Recorded data
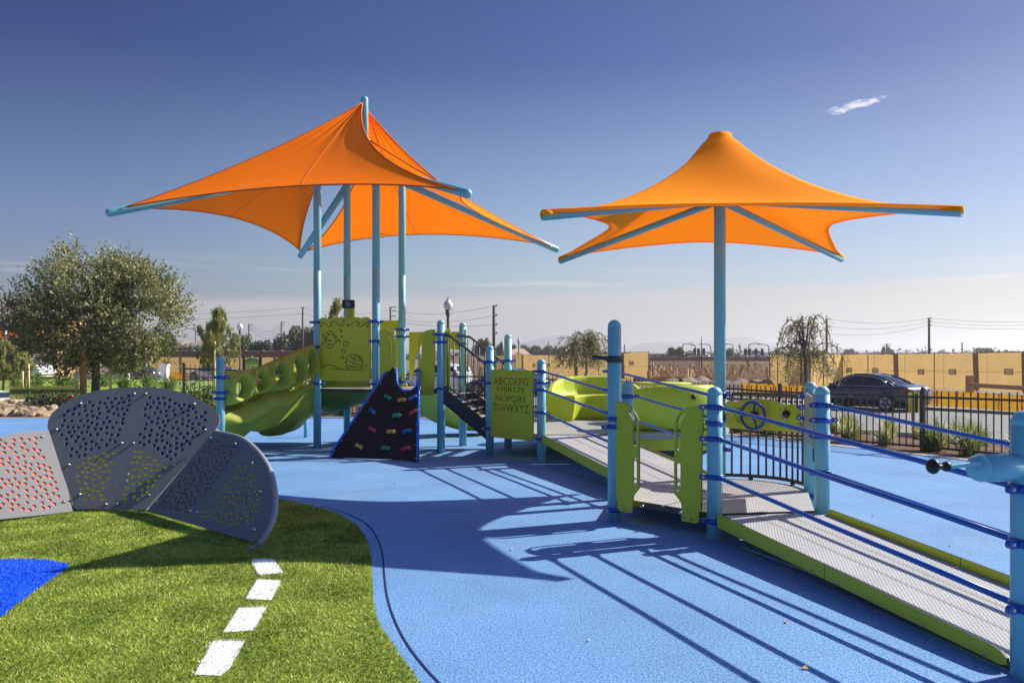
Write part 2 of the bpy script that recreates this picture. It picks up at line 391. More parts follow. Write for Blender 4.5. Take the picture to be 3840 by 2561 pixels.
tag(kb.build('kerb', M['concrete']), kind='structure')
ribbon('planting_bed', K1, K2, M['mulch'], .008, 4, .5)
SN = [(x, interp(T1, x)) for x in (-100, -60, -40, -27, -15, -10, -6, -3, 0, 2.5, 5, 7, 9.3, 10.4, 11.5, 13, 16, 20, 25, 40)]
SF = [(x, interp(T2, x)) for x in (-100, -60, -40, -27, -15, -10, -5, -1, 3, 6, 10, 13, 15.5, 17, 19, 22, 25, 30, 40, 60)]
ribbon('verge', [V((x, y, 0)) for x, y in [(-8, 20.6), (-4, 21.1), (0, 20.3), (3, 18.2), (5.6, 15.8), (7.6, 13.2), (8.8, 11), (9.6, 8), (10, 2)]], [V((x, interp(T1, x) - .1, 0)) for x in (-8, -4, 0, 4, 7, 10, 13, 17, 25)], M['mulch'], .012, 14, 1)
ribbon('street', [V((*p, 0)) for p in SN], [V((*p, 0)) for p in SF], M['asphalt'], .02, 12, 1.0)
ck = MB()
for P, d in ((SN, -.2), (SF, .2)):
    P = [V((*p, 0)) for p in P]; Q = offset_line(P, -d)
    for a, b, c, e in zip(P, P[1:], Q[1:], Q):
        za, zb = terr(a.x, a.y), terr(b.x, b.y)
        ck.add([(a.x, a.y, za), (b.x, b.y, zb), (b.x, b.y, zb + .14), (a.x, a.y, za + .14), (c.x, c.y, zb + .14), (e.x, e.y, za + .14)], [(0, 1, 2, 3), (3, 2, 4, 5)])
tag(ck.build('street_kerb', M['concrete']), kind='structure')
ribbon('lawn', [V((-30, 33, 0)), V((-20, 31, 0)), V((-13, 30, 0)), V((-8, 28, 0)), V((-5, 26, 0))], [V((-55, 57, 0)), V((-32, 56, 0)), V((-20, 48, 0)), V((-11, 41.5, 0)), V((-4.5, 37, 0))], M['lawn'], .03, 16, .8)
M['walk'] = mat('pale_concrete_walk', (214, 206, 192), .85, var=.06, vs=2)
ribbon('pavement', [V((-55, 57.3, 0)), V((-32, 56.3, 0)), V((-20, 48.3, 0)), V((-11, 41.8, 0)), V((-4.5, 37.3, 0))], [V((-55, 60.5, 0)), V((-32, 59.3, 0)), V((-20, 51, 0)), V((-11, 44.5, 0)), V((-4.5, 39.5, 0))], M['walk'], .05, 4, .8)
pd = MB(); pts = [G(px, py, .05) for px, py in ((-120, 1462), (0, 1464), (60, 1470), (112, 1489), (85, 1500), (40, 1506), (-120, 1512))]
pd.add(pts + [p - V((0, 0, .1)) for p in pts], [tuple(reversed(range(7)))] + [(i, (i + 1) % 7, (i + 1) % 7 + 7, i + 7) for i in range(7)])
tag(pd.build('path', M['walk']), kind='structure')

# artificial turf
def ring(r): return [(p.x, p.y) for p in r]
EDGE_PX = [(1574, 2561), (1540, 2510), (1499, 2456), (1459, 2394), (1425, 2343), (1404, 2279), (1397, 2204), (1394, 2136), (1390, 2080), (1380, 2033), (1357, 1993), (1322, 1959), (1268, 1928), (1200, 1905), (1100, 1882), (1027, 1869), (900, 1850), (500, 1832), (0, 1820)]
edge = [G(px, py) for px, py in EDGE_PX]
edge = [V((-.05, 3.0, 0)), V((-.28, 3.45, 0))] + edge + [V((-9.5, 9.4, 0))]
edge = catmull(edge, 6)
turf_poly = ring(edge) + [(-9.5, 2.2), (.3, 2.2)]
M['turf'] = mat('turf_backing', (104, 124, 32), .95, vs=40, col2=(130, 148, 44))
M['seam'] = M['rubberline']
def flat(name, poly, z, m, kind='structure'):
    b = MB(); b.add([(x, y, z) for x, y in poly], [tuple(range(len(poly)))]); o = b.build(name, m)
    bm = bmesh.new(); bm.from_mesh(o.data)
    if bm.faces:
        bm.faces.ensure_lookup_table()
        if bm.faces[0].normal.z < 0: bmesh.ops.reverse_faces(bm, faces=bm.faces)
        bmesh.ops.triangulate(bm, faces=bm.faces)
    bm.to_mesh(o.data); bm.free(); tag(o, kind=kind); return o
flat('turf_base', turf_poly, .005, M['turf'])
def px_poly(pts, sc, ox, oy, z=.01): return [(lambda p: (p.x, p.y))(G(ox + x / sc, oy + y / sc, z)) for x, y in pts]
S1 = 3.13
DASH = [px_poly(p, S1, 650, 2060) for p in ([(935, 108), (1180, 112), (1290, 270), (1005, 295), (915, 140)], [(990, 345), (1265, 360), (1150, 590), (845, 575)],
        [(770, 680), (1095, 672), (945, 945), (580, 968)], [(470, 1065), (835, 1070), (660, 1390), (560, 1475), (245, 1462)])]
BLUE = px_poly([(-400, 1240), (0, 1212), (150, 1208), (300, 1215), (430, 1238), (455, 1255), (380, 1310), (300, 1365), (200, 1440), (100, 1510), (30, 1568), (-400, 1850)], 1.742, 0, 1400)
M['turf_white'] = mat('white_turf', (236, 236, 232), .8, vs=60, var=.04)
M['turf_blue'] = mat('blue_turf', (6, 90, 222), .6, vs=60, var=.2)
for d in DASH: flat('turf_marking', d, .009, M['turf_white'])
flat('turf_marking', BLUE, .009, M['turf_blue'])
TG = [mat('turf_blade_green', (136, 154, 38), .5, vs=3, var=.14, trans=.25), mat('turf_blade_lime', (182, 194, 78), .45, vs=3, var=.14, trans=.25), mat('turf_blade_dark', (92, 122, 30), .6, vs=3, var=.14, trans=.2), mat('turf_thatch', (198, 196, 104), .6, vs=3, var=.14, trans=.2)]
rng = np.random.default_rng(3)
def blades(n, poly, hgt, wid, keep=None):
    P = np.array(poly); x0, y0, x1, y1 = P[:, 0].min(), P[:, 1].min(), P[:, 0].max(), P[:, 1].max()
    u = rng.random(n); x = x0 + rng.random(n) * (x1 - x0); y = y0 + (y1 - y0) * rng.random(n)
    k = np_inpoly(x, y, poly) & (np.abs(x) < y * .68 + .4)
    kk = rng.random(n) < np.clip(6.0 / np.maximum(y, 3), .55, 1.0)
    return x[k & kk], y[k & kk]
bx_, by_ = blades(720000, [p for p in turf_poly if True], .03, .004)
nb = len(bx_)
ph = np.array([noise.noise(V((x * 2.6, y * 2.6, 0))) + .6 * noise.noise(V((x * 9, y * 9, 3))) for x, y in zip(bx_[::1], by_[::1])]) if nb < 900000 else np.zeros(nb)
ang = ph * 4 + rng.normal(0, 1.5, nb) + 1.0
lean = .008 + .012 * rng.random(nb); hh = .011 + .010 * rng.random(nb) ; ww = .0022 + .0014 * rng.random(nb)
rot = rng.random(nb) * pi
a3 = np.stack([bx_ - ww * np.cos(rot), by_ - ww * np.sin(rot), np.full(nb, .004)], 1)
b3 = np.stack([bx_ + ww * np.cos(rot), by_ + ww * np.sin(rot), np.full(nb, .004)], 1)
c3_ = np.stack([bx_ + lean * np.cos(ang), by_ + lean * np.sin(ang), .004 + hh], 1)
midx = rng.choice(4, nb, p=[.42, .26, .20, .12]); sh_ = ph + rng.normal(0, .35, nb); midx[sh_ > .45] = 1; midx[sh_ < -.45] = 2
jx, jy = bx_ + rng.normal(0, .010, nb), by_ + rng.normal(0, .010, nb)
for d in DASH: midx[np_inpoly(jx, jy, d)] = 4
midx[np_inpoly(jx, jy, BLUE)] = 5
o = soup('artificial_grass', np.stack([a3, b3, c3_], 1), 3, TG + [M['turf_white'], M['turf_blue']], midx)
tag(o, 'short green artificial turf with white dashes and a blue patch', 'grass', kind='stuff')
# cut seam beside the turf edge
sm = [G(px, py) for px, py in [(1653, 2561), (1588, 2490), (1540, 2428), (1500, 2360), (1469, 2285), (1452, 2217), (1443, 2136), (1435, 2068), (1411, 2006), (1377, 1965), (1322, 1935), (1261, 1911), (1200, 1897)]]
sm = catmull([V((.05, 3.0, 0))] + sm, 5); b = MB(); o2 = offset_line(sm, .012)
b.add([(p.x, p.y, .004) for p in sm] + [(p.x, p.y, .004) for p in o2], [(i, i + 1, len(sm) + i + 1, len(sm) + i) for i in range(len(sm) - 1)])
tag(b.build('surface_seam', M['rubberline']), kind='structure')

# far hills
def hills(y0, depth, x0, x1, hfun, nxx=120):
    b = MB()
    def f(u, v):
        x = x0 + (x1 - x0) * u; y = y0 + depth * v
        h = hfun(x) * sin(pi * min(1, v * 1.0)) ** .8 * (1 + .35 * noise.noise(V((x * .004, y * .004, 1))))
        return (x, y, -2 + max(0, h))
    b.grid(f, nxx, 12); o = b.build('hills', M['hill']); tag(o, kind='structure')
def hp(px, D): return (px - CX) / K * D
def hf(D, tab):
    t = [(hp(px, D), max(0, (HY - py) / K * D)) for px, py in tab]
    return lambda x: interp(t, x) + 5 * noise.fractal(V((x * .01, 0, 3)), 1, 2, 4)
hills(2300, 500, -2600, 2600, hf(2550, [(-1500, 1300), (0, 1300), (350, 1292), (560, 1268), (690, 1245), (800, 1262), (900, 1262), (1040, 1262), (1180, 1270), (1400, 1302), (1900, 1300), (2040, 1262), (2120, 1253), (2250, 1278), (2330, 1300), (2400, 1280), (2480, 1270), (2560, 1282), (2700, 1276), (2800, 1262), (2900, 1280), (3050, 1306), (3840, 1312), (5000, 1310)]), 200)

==

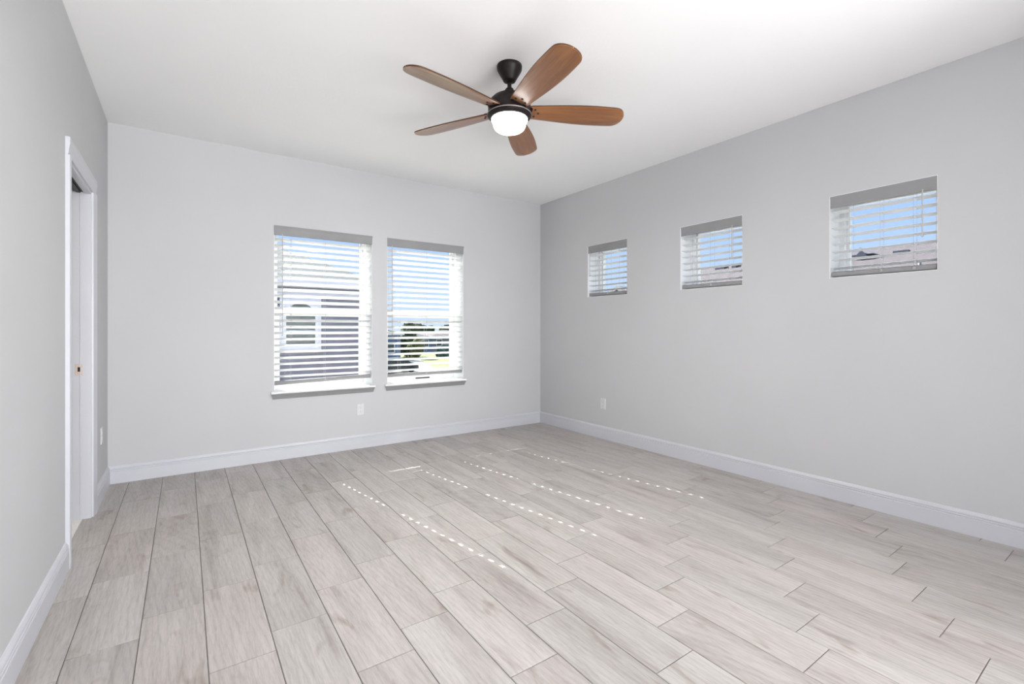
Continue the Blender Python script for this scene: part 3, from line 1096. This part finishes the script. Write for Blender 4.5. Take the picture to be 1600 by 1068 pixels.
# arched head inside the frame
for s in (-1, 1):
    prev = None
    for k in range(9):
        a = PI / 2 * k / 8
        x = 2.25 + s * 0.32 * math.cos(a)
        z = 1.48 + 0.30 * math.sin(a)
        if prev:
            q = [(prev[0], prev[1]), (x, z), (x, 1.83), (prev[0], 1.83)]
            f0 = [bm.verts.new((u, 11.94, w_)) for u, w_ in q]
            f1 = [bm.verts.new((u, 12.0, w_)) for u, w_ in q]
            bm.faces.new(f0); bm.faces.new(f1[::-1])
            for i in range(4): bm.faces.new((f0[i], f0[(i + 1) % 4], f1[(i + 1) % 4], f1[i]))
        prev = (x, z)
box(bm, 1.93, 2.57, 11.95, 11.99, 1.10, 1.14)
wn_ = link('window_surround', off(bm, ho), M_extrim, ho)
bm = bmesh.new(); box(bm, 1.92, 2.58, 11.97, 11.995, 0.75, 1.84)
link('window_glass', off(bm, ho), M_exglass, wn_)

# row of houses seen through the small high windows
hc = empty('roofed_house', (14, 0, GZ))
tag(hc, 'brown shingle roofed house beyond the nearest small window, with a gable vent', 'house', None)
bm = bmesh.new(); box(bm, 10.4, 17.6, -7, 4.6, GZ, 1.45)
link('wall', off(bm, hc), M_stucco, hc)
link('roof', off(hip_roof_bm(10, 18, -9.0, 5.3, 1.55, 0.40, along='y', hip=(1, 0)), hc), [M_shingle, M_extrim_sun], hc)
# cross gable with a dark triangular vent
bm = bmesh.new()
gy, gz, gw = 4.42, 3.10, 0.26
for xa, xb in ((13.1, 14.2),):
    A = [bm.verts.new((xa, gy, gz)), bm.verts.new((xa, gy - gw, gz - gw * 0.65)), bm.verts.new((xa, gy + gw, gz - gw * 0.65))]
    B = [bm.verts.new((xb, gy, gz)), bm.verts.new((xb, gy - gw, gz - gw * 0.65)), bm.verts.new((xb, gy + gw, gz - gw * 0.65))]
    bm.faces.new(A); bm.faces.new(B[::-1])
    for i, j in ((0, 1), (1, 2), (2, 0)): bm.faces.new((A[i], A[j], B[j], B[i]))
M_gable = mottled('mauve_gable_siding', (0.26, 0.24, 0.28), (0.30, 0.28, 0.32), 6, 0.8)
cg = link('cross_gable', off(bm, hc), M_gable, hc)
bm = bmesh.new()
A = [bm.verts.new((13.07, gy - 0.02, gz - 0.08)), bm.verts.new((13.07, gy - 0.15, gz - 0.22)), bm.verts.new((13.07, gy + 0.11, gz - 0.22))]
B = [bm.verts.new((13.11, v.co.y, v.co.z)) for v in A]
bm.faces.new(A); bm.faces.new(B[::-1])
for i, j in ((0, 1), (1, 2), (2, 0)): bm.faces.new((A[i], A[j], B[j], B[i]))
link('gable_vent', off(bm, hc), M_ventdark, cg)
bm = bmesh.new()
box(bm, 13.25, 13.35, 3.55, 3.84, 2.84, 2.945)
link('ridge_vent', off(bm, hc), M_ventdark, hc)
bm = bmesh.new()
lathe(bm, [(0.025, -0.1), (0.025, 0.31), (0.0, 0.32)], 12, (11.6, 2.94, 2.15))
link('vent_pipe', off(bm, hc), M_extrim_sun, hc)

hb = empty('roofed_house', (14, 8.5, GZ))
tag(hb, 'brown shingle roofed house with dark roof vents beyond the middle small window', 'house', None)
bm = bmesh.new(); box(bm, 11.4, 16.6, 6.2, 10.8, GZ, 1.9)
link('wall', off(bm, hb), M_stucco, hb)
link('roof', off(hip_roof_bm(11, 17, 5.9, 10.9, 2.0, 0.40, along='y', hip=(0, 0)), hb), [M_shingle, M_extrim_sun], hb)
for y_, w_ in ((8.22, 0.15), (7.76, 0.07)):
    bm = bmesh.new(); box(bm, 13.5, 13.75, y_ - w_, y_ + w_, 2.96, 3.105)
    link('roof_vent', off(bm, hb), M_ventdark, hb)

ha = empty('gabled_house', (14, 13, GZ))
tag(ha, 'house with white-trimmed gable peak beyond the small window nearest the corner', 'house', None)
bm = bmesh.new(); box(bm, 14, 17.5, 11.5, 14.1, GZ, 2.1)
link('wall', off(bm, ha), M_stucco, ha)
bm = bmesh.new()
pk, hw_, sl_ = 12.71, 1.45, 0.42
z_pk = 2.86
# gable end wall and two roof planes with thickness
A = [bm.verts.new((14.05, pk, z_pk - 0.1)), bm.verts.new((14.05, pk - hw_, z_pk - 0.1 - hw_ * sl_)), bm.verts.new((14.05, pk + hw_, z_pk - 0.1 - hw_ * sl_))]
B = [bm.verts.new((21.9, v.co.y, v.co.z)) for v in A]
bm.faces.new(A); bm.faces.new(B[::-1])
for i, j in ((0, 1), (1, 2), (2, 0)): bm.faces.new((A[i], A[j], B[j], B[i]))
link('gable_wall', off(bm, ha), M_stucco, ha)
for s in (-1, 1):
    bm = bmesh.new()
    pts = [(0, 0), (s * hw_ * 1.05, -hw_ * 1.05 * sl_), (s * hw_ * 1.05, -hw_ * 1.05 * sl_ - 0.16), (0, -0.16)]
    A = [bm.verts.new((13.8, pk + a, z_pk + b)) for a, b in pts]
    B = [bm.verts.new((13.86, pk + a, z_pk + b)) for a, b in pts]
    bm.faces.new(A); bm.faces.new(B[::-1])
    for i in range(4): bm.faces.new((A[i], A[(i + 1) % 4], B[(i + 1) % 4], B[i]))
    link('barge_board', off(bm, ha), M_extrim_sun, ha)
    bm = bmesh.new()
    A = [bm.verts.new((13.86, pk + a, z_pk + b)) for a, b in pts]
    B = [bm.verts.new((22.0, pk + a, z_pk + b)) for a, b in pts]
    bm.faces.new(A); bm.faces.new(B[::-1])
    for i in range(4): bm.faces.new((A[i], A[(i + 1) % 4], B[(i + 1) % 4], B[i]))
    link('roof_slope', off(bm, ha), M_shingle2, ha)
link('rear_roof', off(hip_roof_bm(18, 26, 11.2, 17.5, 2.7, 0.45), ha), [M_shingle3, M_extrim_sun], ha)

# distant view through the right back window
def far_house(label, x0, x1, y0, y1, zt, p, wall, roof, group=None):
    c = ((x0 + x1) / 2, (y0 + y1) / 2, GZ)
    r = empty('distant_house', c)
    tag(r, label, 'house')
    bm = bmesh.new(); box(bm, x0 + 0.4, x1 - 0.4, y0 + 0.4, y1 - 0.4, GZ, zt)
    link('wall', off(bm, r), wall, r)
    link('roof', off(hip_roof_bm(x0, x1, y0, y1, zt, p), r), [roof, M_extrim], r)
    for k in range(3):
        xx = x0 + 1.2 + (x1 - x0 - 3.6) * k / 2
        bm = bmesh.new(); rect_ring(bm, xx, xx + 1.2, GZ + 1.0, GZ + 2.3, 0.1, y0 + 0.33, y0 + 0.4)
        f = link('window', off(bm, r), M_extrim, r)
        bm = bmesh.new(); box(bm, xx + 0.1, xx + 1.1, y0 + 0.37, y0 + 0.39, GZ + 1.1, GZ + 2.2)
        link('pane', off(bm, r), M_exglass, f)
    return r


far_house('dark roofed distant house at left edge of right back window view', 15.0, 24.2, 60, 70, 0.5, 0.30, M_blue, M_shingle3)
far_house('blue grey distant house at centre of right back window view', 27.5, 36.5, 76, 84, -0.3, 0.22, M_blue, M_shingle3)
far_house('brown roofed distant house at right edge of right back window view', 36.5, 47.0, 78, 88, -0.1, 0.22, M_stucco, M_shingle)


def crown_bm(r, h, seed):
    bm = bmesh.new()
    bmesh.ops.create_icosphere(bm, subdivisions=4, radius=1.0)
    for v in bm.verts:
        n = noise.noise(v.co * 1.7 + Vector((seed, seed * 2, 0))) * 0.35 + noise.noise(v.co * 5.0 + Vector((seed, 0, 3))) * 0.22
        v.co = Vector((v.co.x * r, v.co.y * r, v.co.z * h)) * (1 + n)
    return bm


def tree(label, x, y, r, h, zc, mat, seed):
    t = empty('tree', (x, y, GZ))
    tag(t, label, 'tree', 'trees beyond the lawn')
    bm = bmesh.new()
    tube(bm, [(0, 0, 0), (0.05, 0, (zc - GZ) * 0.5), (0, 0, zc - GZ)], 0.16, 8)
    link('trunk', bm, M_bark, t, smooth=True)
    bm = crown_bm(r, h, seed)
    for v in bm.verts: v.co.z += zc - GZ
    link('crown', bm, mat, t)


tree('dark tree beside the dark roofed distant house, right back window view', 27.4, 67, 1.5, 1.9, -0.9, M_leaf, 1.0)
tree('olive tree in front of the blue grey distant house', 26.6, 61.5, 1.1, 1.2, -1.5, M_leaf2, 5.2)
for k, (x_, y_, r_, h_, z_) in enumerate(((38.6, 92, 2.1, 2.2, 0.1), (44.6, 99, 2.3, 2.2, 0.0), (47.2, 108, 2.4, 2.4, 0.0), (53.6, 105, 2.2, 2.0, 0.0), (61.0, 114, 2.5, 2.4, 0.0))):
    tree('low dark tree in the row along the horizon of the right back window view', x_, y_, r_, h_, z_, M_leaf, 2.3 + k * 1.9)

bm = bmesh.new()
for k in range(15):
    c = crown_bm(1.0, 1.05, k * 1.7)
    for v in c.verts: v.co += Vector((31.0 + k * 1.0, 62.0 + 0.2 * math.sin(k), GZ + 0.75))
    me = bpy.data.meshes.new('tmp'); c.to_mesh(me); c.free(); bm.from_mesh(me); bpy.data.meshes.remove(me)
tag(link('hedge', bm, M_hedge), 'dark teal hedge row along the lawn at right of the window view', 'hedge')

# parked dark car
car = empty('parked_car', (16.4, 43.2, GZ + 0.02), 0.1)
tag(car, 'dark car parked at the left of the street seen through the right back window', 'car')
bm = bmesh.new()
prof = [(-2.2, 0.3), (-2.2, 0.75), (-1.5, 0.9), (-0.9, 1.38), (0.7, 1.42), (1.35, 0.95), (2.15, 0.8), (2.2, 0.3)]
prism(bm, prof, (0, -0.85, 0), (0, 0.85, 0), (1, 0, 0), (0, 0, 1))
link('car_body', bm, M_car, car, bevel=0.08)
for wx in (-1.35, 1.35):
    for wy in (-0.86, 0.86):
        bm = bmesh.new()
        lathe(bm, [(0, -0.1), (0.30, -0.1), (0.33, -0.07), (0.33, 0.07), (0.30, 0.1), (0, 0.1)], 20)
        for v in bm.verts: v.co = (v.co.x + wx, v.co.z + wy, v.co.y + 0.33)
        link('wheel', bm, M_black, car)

▶ The exercise
Transcribe the lines above from the one with "Continue the Blender" through the one with "link('window_glass', off(bm, ho), M_exglass, wn_)". Include both ends and leave out every other line.

▶ The output
Continue the Blender Python script for this scene: part 3, from line 1096. This part finishes the script. Write for Blender 4.5. Take the picture to be 1600 by 1068 pixels.
# arched head inside the frame
for s in (-1, 1):
    prev = None
    for k in range(9):
        a = PI / 2 * k / 8
        x = 2.25 + s * 0.32 * math.cos(a)
        z = 1.48 + 0.30 * math.sin(a)
        if prev:
            q = [(prev[0], prev[1]), (x, z), (x, 1.83), (prev[0], 1.83)]
            f0 = [bm.verts.new((u, 11.94, w_)) for u, w_ in q]
            f1 = [bm.verts.new((u, 12.0, w_)) for u, w_ in q]
            bm.faces.new(f0); bm.faces.new(f1[::-1])
            for i in range(4): bm.faces.new((f0[i], f0[(i + 1) % 4], f1[(i + 1) % 4], f1[i]))
        prev = (x, z)
box(bm, 1.93, 2.57, 11.95, 11.99, 1.10, 1.14)
wn_ = link('window_surround', off(bm, ho), M_extrim, ho)
bm = bmesh.new(); box(bm, 1.92, 2.58, 11.97, 11.995, 0.75, 1.84)
link('window_glass', off(bm, ho), M_exglass, wn_)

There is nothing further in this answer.